# [TASK TO CARRY OUT]
Copy each line exactly. Drop every picture.
--- begin ---
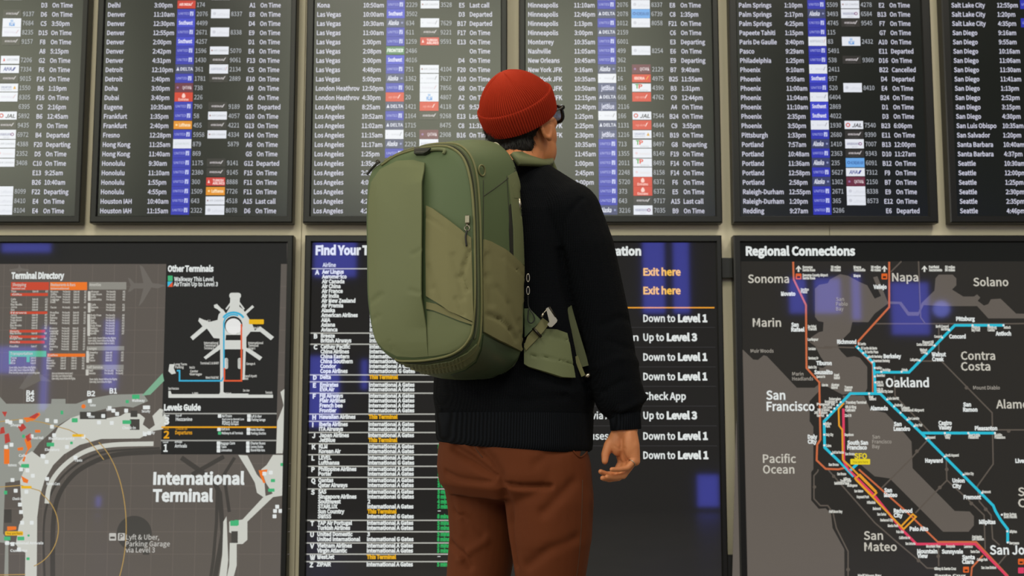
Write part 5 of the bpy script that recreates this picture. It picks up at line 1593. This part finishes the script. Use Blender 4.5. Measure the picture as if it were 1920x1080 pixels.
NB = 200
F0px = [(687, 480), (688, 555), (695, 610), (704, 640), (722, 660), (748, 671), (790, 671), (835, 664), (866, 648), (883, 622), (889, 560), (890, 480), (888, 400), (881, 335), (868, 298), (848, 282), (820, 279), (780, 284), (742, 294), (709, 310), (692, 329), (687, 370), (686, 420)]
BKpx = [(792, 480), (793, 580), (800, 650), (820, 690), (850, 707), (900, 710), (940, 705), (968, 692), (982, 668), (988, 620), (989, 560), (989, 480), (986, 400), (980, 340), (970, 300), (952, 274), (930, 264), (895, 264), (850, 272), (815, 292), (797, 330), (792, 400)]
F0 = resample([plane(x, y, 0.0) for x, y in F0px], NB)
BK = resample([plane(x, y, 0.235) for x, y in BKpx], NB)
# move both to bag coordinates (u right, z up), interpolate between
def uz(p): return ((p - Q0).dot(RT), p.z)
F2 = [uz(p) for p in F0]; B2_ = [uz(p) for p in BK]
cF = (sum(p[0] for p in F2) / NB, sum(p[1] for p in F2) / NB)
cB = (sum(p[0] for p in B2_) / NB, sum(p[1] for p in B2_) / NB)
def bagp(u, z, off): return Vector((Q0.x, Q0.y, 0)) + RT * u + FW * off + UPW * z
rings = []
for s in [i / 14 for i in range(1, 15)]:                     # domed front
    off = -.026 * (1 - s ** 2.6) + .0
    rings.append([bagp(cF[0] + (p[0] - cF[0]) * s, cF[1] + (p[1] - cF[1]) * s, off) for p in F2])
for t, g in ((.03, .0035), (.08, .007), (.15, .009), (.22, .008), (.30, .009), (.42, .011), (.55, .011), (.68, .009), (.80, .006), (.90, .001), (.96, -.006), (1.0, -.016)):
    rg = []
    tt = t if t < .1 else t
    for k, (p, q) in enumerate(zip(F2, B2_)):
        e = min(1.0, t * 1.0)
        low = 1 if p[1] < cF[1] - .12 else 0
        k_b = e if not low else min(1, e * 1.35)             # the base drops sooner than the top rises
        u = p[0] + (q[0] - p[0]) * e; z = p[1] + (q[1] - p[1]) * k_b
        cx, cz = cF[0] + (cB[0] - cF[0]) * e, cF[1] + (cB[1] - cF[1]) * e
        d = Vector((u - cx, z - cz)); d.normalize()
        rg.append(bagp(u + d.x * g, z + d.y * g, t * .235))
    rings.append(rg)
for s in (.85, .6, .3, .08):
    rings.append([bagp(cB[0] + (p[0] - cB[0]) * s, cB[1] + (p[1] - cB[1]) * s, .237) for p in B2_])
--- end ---
# [RESULT OF THIS TASK]
Write part 5 of the bpy script that recreates this picture. It picks up at line 1593. This part finishes the script. Use Blender 4.5. Measure the picture as if it were 1920x1080 pixels.
NB = 200
F0px = [(687, 480), (688, 555), (695, 610), (704, 640), (722, 660), (748, 671), (790, 671), (835, 664), (866, 648), (883, 622), (889, 560), (890, 480), (888, 400), (881, 335), (868, 298), (848, 282), (820, 279), (780, 284), (742, 294), (709, 310), (692, 329), (687, 370), (686, 420)]
BKpx = [(792, 480), (793, 580), (800, 650), (820, 690), (850, 707), (900, 710), (940, 705), (968, 692), (982, 668), (988, 620), (989, 560), (989, 480), (986, 400), (980, 340), (970, 300), (952, 274), (930, 264), (895, 264), (850, 272), (815, 292), (797, 330), (792, 400)]
F0 = resample([plane(x, y, 0.0) for x, y in F0px], NB)
BK = resample([plane(x, y, 0.235) for x, y in BKpx], NB)
# move both to bag coordinates (u right, z up), interpolate between
def uz(p): return ((p - Q0).dot(RT), p.z)
F2 = [uz(p) for p in F0]; B2_ = [uz(p) for p in BK]
cF = (sum(p[0] for p in F2) / NB, sum(p[1] for p in F2) / NB)
cB = (sum(p[0] for p in B2_) / NB, sum(p[1] for p in B2_) / NB)
def bagp(u, z, off): return Vector((Q0.x, Q0.y, 0)) + RT * u + FW * off + UPW * z
rings = []
for s in [i / 14 for i in range(1, 15)]:                     # domed front
    off = -.026 * (1 - s ** 2.6) + .0
    rings.append([bagp(cF[0] + (p[0] - cF[0]) * s, cF[1] + (p[1] - cF[1]) * s, off) for p in F2])
for t, g in ((.03, .0035), (.08, .007), (.15, .009), (.22, .008), (.30, .009), (.42, .011), (.55, .011), (.68, .009), (.80, .006), (.90, .001), (.96, -.006), (1.0, -.016)):
    rg = []
    tt = t if t < .1 else t
    for k, (p, q) in enumerate(zip(F2, B2_)):
        e = min(1.0, t * 1.0)
        low = 1 if p[1] < cF[1] - .12 else 0
        k_b = e if not low else min(1, e * 1.35)             # the base drops sooner than the top rises
        u = p[0] + (q[0] - p[0]) * e; z = p[1] + (q[1] - p[1]) * k_b
        cx, cz = cF[0] + (cB[0] - cF[0]) * e, cF[1] + (cB[1] - cF[1]) * e
        d = Vector((u - cx, z - cz)); d.normalize()
        rg.append(bagp(u + d.x * g, z + d.y * g, t * .235))
    rings.append(rg)
for s in (.85, .6, .3, .08):
    rings.append([bagp(cB[0] + (p[0] - cB[0]) * s, cB[1] + (p[1] - cB[1]) * s, .237) for p in B2_])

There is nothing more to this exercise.